2011/6/13 月曜日

やらない善より、やる偽善。

Filed under: 制作日記 — 作者 @ 2:53:56

 もう、先週末の話になりますが、宮城県の被災地に写真の修復ボランティアへ行ってきました。

 今となってはお恥ずかしながら、お役に立とう・手伝いに行こうという意識よりも、実際に現地ではどんなことをやっているのかという個人的な興味であったり、私が創る写真作品が誰かに幸福をもたらすことなどないかも知れないが、身につけた技術によって誰かが失った幸福のごく一片を取り戻す手助けくらいは出来るだろう、などと思えば傲慢以外の何者でもないことも少し考えて。どう考えても偽善そのもの。どうであれ、とにかく行ってみることに。

 グーグルで”被災地 ボランティア 写真 修復”といったキーワードで検索してみると、幾つかの募集が上がっていた。ボランティアなど行ったことがない私には、現地の組織がしっかりしていそうで、宿泊の手配に困らないといった用件を満たす募集が必要。そんな虫の良い募集があるかと思っていたら、あった。深夜に早速問い合わせのメールを出す。2時間後には返信が届いていた。

 翌日、仕事場近くでボランティア保険に加入手続きを行う。シゴト場近くの社会福祉協議会で、昼休みの間に加入手続き。これはあっさり終わる。あとは、仙台までの夜行バスの予約を済ませる。

 夜行バスに乗って、土曜日の早朝に仙台入りし、常磐線と代行バスを乗り継いで現地へ。集合場所に集まったメンバーは写真のビギナーから現役バリバリのコマーシャルカメラマンまで色んな立場の方が。作業場では複写と洗浄に別れての作業。

 複写の作業を行う。カゴに収められたアルバムや写真台紙を見て絶句。これは何だろうか。比較的被害が軽微なモノでも、泥にまみれたり、一部が画像が剥離・欠損。状態が悪いモノになると、色素が溶け出し、もはや写真とは言えないようなものも多数。

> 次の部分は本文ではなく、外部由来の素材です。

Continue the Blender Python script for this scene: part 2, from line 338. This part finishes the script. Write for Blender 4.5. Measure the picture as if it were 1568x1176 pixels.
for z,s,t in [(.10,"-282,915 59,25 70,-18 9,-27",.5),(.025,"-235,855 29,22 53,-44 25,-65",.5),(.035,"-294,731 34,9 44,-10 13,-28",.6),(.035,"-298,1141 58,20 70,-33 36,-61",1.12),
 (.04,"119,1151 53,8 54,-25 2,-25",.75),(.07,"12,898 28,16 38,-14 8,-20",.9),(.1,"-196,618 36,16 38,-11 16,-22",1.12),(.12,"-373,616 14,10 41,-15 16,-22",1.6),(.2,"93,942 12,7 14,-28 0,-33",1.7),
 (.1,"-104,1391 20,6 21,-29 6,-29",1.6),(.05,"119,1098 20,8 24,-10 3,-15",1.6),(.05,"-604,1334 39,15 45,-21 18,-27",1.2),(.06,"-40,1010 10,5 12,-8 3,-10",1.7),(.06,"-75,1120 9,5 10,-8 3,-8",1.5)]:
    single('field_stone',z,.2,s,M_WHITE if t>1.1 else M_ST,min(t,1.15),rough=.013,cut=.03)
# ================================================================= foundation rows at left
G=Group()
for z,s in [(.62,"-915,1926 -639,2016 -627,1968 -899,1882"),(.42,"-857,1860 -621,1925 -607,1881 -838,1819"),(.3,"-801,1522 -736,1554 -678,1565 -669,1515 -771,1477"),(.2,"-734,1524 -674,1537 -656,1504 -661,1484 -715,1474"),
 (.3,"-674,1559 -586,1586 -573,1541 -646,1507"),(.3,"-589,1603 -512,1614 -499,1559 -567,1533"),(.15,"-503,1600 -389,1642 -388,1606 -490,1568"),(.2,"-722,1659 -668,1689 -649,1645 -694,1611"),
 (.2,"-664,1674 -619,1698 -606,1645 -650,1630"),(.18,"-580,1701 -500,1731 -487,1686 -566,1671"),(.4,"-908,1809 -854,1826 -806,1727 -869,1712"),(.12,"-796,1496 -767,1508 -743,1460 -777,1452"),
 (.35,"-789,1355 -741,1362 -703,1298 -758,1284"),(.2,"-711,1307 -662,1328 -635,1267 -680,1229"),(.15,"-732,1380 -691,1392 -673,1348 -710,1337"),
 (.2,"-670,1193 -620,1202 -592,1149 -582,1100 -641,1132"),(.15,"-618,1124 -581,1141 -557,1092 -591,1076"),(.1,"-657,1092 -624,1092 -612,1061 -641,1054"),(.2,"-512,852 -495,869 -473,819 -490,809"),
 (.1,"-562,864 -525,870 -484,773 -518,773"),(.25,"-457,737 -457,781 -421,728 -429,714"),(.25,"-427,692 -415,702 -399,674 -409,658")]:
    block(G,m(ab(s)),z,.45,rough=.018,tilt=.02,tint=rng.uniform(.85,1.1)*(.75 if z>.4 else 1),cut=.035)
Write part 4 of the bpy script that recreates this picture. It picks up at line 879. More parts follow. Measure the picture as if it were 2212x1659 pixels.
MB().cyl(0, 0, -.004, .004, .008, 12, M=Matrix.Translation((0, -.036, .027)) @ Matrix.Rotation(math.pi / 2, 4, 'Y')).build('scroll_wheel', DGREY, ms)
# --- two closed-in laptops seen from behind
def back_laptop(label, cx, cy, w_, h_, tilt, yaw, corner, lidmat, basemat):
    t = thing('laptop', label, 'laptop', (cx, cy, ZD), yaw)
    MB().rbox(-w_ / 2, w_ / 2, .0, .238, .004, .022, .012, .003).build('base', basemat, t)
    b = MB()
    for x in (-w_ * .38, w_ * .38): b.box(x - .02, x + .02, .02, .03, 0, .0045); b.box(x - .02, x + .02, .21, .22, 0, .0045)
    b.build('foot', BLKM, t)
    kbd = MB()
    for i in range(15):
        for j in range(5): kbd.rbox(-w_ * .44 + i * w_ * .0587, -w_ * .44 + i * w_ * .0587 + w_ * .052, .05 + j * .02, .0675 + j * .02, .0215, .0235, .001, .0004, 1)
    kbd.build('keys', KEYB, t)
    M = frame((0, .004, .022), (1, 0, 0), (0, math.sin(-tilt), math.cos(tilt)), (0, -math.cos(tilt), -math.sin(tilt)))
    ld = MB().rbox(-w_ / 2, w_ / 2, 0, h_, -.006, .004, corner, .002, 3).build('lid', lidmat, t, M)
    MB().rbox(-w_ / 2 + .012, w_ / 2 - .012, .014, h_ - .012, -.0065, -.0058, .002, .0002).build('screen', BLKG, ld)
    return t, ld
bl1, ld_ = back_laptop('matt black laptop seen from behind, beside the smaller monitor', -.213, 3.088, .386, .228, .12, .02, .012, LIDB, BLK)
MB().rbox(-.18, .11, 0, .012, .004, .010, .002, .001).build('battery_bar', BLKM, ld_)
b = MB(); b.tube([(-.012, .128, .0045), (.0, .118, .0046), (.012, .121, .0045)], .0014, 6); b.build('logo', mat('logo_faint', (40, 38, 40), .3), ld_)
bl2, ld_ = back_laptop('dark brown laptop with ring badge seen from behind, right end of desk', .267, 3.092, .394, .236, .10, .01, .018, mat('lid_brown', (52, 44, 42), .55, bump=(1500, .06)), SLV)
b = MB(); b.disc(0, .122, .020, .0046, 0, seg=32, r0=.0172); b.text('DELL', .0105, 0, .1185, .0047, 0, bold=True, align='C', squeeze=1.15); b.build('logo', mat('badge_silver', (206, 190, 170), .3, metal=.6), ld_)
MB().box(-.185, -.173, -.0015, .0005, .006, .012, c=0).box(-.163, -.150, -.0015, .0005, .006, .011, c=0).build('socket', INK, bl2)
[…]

 他人のプライバシーに関わることなので、流石に画像等を載せるわけにはいかないが、アルバムや台紙に収まった写真を1ページ1ページをとにかく複写してゆく。ある一冊は、旅の記録の数々。ある一冊は、小学校に入学してから卒業までの思い出をまとめたもの。ある一冊は、持ち主の結婚前から挙式・出産・子供の入学まで家庭を築き上げていく一家の歴史そのものの記録。津波が一瞬にして呑み込んだものは、生命や財産だけではなかった。現物を見たからには一枚でも多くの写真を持ち主に還してあげたい。参加した面々は皆、同じ思いだったと思う。途中で学生ボランティアの人に撮影の指導も挟んで作業。あっというまに初日の作業終了。車で1時間くらいの場所にある温泉宿で1泊。翌日も朝から夕方まで同様に作業を続ける。それもまたあっという間に過ぎたというのが実感。お疲れ様でした。

 現地のスタッフの方々はボランティアの受け入れ、行政との交渉やメディアの対応なども平行してこなさなければならず、本当に骨の折れること。それでいて、参加しやすい用件を整えてもらい、私でも参加できる機会をも与えてくれたことは感謝に堪えないところです。写真の一端に関わる身として、いろいろと感じるものがありました。もっと早く気付いていればという点については、少し後悔もありますが、結果として行ってみていろんな意味で良かったと思います。

 各地ではまだ人手は必要なようです。特に写真を生業とされている方には、写真を撮ることやそれに関わることが何をもたらすのかを改めて考える良い機会になるかも知れません。やらない善より、やる偽善。結果としてそれが誰かの役に立っていれば、それは決してこの世に対してマイナスにはならないはずです。